At a conference on leadership in counterinsurgency at the National Press Club sponsored by Marine Corps University, Eliot Cohen, the respected Johns Hopkins scholar who advised Condoleezza Rice at the tail end of the Bush administration, slowly and steadily built up a critique of the Obama administration on Afghanistan. Obama’s apparent reconsideration of counterinsurgency strategy for the war hangs over the conference, and Cohen brought it to the fore.
First he criticized Obama’s “apparent” decision not to continue personal video teleconferencing with the Gen. Stanley McChrystal in Afghanistan and Gen. Raymond Odierno in Iraq, an arrangement Cohen said served President George W. Bush during the surge. Then he said Obama’s decision to create “special envoys” for a variety of tasks left a bad taste in his mouth, since it wasn’t clear to whom they report — “the president, the secretary of state” — and what institutional bureaucratic support they actually command.
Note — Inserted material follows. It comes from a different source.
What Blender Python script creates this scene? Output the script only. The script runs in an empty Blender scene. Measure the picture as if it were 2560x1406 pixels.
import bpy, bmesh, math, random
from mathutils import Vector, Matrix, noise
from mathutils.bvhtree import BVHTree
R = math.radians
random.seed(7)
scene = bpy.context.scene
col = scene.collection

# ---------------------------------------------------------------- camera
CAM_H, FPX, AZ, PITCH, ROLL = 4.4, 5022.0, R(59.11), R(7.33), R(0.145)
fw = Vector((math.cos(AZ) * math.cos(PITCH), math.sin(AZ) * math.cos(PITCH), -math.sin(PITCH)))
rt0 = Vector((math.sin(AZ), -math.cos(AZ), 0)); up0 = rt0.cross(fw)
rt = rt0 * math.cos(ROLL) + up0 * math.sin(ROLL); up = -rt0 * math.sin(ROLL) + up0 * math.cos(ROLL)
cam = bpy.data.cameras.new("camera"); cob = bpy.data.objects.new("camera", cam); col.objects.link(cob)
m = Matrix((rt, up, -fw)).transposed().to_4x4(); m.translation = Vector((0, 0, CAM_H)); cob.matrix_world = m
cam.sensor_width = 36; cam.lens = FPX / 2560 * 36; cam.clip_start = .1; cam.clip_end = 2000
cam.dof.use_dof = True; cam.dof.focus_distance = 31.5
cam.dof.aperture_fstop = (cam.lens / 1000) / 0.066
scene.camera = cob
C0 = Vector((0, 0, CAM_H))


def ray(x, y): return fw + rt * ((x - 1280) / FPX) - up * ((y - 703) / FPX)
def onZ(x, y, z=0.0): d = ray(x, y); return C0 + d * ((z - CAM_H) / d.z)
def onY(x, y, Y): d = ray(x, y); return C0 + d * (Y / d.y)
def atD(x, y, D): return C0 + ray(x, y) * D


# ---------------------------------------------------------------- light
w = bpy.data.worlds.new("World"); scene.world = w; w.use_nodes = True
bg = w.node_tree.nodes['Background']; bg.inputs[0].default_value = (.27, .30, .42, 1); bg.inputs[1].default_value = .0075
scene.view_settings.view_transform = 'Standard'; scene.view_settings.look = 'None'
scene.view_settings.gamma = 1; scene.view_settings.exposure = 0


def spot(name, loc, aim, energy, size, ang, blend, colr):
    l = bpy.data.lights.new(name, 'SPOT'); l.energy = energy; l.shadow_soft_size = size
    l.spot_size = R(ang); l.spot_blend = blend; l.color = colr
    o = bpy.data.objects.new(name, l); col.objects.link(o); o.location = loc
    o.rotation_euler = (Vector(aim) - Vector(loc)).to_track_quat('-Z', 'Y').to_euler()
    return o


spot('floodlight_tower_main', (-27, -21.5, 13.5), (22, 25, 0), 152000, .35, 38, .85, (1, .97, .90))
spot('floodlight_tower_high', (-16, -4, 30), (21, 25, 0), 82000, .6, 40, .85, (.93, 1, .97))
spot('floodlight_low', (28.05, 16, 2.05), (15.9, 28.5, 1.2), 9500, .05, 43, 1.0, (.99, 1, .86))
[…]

Then came the crescendo.
Obliquely referencing the leaked McChrystal review as the “events of this week,” Cohen said bringing disputes about “strategy” into the public had “real impact” — deleterious impact — for events “on the ground,” since friends, enemies and undecideds “all watch CNN.” And now, Cohen intimated but did not say directly, they’d question Obama’s “commitment” to Afghanistan.